14.2 Code of Conduct
All Members, Directors, Officers, Jury Members, and Volunteers of the Organization are expected to:
(a) Maintain respectful, inclusive, and ethical behavior;
(b) Avoid conflicts of interest and declare any relevant affiliations;
(c) Uphold the Organization’s mission and public trust;
(d) Refrain from any form of harassment, discrimination, or misconduct.
Violations of the Code of Conduct may result in disciplinary actions, including removal from roles or revocation of membership. 

ARTICLE 15: INTELLECTUAL PROPERTY AND MEDIA POLICY
15.1 Ownership of Submitted Content All artistic, written, audiovisual, or other creative content submitted to the Organization for award consideration remains the intellectual property of its creator(s), unless otherwise specified by mutual agreement.
15.2 Use by the Organization By submitting content, entrants grant the Organization a limited, non-exclusive, royalty-free license to use the material for promotional, archival, and educational purposes, with proper credit given.
15.3 Media Relations and Communications Only designated Officers or media representatives may officially speak on behalf of the Organization.
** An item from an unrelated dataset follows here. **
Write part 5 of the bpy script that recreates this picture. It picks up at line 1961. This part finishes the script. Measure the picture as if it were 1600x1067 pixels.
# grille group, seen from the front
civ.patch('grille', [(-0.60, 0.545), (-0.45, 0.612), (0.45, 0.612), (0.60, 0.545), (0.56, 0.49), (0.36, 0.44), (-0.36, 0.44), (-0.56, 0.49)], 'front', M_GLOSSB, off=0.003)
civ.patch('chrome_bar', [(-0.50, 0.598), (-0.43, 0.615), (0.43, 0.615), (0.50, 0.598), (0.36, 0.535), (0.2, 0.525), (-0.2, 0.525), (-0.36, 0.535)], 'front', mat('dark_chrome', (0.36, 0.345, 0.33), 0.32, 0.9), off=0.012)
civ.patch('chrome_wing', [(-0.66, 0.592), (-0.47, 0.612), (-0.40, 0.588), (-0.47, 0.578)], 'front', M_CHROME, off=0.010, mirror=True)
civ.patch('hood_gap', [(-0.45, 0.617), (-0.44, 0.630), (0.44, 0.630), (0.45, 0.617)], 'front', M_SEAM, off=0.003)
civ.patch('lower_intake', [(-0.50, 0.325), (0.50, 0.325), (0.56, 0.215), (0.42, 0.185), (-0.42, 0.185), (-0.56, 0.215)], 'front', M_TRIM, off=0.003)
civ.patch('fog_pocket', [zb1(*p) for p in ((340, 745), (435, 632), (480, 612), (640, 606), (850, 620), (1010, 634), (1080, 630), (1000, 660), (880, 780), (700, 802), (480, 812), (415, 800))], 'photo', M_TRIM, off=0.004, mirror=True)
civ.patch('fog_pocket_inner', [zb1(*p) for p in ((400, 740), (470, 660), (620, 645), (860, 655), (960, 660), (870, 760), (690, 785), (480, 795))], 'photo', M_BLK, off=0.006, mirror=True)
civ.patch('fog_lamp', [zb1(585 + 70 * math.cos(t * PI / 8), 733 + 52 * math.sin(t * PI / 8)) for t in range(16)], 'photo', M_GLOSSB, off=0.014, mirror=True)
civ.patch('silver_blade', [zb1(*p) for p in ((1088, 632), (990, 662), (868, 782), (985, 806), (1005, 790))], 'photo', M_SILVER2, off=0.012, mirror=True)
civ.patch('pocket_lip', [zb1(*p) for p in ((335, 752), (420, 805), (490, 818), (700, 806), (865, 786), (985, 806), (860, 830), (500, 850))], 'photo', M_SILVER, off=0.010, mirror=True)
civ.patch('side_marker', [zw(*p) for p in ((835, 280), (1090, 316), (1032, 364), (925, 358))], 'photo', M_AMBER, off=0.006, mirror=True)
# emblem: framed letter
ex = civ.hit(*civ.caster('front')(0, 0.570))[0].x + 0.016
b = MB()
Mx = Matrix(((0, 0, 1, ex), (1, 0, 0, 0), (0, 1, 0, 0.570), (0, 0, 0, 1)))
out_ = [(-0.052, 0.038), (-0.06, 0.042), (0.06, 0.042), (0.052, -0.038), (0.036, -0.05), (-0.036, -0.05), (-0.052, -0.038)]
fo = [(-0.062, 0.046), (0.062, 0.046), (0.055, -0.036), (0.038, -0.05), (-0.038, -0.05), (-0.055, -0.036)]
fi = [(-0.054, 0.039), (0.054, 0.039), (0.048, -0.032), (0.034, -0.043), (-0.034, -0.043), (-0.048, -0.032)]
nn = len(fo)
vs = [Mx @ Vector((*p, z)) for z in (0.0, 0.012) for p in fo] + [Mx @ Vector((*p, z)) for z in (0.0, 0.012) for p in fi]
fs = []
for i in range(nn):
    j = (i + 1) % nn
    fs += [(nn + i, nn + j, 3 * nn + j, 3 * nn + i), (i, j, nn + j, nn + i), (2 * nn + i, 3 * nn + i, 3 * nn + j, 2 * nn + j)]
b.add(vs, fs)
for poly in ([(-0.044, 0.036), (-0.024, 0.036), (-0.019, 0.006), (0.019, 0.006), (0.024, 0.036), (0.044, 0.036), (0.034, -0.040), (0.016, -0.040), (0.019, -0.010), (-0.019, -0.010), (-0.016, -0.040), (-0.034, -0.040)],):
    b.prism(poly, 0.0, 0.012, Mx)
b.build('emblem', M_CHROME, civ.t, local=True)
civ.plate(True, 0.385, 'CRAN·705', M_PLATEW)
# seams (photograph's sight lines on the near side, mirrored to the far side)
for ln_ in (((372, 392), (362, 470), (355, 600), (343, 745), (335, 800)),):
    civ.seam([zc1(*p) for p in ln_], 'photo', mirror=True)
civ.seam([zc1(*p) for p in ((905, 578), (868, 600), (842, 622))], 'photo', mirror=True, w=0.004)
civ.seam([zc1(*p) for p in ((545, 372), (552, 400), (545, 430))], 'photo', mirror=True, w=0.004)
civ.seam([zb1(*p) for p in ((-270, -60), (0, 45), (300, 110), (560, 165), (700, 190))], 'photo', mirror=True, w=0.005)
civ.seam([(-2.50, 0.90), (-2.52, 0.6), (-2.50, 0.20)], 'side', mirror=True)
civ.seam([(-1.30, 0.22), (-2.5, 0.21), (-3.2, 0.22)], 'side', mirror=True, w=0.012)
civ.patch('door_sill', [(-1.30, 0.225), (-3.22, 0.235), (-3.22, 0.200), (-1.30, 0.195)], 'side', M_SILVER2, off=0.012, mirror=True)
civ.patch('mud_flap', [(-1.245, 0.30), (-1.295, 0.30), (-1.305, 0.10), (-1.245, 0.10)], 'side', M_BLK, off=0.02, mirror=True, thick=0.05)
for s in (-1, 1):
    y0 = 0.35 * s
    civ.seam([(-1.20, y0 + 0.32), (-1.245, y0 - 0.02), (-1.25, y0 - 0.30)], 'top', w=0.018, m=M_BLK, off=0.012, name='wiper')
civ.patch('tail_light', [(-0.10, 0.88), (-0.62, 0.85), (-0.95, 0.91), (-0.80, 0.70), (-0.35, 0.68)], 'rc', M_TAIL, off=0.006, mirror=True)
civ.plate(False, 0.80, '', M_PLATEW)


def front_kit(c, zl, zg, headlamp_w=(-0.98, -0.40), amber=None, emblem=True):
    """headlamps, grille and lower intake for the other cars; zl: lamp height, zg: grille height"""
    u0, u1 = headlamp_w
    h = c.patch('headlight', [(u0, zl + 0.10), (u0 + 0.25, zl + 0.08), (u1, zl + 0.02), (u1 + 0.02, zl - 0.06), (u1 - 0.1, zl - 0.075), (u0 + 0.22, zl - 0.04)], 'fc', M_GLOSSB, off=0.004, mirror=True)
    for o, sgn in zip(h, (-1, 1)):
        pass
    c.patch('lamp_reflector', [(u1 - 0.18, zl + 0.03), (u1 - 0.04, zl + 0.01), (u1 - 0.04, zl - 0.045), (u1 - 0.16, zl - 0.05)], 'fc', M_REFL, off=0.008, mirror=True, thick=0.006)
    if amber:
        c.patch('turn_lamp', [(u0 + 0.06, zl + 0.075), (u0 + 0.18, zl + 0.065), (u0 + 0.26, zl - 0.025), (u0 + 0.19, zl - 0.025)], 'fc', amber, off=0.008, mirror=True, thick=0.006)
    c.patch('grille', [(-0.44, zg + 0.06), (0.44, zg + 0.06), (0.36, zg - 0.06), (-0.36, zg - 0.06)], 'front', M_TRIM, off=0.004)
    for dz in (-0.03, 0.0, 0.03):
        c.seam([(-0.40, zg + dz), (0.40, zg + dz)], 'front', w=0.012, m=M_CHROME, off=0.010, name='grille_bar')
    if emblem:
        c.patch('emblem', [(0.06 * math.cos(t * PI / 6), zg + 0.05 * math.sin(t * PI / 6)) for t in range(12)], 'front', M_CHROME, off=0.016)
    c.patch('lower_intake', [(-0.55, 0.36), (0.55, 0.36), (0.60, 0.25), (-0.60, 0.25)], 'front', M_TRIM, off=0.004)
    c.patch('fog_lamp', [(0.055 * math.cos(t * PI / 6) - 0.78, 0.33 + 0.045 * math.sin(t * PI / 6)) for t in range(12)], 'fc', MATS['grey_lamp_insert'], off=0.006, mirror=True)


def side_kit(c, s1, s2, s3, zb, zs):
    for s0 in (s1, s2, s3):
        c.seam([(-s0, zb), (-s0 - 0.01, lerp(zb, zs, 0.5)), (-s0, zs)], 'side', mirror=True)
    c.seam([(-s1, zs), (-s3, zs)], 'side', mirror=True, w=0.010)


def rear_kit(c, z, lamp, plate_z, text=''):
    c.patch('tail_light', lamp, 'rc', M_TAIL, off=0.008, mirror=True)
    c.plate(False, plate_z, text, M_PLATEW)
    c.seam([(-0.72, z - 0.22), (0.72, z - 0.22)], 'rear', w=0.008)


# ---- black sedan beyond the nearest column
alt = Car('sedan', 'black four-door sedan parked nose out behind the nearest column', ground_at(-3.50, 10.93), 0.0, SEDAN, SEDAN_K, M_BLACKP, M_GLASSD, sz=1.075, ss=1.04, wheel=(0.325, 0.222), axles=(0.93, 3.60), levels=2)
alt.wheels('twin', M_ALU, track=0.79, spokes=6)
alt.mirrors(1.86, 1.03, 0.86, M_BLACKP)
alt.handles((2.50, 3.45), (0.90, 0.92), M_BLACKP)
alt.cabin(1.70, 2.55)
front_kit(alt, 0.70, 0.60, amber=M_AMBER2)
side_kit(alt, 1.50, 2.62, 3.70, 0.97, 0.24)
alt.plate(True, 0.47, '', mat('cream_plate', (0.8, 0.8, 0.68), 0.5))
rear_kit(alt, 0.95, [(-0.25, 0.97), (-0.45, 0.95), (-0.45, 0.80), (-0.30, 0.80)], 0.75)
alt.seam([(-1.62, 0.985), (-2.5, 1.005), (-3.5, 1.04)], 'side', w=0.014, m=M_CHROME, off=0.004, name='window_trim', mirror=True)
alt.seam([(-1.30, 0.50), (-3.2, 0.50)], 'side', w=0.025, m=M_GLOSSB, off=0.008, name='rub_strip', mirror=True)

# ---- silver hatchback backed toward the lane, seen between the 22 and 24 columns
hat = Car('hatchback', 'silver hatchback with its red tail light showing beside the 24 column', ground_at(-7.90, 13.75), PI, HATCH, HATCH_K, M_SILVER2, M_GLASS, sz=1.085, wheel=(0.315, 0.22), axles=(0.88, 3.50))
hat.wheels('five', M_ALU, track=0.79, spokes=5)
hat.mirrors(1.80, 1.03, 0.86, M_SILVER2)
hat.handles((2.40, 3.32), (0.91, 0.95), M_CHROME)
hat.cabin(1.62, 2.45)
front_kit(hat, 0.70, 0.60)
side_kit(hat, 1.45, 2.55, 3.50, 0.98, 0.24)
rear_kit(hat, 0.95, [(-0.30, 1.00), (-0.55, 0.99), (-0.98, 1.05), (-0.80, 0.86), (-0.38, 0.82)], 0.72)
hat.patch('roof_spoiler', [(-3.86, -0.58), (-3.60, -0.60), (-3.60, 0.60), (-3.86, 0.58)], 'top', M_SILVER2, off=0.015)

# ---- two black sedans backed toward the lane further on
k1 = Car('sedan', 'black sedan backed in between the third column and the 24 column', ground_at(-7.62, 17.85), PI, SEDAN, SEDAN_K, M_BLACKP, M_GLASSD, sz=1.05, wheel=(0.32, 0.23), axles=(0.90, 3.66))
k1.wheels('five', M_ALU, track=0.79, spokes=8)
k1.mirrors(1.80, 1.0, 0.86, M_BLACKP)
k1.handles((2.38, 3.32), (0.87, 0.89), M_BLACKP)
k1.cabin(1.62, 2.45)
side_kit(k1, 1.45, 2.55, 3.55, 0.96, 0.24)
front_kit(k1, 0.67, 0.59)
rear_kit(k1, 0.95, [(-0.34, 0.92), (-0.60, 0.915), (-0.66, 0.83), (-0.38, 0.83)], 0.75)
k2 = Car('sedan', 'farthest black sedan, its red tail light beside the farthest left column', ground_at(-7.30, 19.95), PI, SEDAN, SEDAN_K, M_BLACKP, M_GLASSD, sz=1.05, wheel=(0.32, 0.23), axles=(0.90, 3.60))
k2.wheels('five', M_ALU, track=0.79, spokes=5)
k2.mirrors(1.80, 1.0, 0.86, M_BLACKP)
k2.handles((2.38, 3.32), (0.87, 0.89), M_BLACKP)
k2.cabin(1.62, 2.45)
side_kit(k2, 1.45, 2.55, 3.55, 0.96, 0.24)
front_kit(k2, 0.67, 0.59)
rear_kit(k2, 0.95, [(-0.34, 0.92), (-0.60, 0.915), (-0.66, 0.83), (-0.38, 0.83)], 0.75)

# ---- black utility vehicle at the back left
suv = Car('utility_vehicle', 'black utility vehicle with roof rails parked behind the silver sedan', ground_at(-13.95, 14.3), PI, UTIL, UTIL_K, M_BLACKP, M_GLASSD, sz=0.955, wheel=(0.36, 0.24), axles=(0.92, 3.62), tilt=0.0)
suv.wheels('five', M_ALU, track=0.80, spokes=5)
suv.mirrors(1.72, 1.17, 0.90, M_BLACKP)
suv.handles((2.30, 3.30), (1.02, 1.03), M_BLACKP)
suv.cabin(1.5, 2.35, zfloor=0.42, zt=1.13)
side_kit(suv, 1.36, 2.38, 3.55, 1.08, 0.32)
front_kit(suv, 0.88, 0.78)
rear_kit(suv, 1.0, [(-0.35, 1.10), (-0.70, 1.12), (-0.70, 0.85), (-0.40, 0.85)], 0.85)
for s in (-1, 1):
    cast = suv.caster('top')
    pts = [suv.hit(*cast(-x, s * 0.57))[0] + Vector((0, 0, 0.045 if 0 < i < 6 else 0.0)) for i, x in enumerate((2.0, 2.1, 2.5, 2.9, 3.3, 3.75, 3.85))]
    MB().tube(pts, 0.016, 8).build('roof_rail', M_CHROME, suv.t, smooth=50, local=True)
Media appearances, press releases, or public statements must align with the Organization’s values and require prior approval.

ARTICLE 16: ENGAGEMENT OF YOUTH AND NEXT GENERATION
16.1 Youth Participation The Organization encourages the active involvement of youth (ages 16–30) in its programs, events, and regional chapters to ensure intergenerational continuity and innovation.
16.2 Youth Advisory Council A Youth Advisory Council may be established to provide perspectives on future-oriented programming, digital innovation, and outreach to emerging talents in the global Persian community.
16.3 Mentorship Programs The Organization may launch mentorship initiatives connecting experienced Academy Members and professionals with young talents to foster leadership development and knowledge transfer.